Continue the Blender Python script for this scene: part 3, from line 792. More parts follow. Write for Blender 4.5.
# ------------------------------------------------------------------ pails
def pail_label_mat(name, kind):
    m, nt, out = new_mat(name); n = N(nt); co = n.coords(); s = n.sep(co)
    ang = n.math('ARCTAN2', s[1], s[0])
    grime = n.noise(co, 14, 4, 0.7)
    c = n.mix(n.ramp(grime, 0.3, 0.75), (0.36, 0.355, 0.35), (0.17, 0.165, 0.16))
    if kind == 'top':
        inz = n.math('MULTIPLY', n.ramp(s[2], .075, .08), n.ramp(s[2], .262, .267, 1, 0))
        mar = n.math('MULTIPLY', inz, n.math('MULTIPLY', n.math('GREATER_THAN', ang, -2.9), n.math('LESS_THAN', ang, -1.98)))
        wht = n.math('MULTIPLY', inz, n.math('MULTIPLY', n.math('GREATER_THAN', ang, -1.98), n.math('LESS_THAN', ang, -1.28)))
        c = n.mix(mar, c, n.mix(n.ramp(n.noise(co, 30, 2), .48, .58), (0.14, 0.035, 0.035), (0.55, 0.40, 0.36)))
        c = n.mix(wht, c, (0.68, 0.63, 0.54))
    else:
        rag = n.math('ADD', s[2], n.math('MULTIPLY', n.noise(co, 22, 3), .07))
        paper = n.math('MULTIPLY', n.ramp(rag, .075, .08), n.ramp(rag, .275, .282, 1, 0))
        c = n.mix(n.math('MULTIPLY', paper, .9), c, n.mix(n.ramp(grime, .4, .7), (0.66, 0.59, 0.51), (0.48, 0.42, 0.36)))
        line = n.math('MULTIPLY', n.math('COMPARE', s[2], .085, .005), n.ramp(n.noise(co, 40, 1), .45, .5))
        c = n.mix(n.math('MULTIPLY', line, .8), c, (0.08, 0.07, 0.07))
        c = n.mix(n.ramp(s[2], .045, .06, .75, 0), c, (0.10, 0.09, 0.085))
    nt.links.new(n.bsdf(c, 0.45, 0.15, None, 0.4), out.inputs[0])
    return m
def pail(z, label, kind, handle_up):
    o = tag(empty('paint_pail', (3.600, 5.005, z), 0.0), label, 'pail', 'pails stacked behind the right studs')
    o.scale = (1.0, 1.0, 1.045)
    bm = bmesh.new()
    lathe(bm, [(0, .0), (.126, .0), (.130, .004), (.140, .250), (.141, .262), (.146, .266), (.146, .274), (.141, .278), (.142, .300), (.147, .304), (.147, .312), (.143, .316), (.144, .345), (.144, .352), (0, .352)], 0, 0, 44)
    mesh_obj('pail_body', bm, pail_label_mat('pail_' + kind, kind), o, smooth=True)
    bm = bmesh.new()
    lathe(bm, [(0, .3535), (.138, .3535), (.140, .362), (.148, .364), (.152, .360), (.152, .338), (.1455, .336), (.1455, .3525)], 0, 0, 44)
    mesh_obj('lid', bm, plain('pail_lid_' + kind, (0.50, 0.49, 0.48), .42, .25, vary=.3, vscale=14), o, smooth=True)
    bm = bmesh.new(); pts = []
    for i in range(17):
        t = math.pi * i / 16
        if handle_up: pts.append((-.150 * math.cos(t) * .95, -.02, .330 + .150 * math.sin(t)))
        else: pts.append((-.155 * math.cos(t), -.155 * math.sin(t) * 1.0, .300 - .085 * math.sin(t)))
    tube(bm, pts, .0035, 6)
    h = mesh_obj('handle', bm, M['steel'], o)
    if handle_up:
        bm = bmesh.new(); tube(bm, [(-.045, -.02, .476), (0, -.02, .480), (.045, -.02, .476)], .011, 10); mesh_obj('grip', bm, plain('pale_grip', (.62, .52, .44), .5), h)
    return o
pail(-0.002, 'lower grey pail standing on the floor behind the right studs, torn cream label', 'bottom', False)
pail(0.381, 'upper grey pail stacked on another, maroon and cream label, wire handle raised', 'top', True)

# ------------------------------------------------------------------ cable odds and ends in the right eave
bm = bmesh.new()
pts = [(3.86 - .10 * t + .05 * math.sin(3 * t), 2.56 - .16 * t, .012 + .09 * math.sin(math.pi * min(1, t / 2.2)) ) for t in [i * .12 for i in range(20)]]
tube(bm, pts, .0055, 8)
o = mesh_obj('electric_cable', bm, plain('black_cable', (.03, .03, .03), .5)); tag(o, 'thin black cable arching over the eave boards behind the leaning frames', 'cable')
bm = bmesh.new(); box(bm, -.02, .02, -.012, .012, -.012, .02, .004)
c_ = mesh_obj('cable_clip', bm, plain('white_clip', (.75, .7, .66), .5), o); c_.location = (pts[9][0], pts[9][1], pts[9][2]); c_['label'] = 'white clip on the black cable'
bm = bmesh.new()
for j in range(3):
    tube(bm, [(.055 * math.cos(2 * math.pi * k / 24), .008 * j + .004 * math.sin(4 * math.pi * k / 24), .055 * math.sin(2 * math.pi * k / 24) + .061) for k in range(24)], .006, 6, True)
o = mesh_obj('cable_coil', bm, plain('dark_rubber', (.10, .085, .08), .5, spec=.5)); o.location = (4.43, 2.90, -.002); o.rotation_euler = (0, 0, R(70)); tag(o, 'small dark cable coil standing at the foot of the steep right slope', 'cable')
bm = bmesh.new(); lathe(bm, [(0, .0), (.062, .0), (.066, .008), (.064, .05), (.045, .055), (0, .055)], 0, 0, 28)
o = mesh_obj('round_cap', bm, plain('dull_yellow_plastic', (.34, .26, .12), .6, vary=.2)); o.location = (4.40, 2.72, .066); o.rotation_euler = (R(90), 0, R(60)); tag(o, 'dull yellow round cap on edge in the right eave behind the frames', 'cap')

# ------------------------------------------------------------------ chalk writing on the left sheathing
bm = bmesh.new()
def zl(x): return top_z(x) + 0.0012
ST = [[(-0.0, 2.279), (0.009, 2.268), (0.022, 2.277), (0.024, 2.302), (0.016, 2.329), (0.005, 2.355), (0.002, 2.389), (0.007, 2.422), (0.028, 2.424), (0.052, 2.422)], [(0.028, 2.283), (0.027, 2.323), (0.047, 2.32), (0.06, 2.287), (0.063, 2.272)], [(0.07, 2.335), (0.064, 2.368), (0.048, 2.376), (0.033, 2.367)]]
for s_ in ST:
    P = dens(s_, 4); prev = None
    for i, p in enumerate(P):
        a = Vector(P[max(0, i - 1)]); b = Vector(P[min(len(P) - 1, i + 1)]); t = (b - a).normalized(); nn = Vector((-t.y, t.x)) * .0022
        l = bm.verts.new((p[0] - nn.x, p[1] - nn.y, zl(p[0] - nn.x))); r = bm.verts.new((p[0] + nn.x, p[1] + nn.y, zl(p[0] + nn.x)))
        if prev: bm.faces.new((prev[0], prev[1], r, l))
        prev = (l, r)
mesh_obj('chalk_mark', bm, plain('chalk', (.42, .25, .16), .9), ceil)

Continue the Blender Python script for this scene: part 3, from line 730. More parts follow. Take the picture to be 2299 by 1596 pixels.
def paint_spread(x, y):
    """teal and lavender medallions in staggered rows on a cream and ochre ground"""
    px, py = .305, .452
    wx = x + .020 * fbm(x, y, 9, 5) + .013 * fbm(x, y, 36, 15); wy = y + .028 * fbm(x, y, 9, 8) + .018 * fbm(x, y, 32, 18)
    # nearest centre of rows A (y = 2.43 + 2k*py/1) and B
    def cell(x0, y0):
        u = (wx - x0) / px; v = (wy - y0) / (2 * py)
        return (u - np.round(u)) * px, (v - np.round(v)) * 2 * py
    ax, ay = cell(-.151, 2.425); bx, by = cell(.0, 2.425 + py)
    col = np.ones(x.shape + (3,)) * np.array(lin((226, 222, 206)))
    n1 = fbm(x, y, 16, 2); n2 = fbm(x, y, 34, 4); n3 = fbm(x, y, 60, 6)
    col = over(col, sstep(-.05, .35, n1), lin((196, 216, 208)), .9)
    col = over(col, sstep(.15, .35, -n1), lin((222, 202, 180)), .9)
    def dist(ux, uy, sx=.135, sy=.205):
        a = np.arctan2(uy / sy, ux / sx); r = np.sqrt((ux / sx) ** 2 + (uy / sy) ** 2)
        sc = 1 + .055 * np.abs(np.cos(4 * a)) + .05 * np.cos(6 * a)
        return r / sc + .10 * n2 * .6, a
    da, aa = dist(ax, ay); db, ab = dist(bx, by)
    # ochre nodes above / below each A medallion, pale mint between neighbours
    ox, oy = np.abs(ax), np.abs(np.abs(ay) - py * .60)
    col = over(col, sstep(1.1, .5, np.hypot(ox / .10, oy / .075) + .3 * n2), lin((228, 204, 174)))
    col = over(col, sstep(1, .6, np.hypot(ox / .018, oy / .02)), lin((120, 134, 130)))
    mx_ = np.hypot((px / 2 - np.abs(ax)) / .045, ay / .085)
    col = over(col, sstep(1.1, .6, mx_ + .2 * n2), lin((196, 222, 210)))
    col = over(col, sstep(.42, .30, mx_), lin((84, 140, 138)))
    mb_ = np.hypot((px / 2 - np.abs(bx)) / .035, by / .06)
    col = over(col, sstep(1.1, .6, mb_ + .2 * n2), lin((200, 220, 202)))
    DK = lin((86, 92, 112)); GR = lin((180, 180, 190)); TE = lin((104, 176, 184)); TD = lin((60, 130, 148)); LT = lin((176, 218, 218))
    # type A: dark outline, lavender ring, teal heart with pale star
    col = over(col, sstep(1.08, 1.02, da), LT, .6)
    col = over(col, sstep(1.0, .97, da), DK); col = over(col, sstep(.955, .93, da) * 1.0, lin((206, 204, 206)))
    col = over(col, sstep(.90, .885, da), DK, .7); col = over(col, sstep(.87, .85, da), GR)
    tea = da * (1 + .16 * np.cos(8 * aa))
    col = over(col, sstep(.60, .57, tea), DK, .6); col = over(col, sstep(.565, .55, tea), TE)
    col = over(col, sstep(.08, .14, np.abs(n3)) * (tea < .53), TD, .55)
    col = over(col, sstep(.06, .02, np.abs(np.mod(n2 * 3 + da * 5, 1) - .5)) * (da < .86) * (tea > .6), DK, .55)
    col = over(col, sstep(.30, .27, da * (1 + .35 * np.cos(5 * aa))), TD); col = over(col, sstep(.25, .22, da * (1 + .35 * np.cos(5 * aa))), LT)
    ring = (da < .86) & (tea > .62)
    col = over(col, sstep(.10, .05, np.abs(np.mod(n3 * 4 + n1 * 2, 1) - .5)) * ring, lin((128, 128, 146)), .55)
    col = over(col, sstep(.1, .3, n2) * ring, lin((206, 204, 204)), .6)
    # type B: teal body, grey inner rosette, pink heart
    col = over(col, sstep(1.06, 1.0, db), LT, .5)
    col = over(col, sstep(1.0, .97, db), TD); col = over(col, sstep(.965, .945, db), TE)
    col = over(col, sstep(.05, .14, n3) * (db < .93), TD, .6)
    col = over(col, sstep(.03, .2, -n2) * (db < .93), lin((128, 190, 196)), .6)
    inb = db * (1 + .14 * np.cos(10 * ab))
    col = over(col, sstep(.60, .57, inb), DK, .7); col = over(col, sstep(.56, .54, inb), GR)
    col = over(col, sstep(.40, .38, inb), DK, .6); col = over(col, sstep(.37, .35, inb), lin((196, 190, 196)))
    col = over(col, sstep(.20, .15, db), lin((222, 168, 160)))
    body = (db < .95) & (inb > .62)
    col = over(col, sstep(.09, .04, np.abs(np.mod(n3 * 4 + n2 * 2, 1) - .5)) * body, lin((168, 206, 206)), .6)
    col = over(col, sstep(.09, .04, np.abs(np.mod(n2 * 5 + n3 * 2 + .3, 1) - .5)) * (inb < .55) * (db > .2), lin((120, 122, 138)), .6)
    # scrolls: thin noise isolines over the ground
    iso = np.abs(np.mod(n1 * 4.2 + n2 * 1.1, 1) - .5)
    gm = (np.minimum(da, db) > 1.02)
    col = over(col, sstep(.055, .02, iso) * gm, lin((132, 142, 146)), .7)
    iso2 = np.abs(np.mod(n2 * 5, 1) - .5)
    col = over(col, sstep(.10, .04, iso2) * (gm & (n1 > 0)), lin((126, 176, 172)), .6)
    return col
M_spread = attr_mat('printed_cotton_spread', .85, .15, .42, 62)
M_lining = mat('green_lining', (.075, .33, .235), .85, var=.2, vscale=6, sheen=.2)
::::
> _OBJECTIVE_
Choose all lines containing the string "follow" and copy them out.

> _FULL SOLUTION_
Continue the Blender Python script for this scene: part 3, from line 792. More parts follow. Write for Blender 4.5.
Continue the Blender Python script for this scene: part 3, from line 730. More parts follow. Take the picture to be 2299 by 1596 pixels.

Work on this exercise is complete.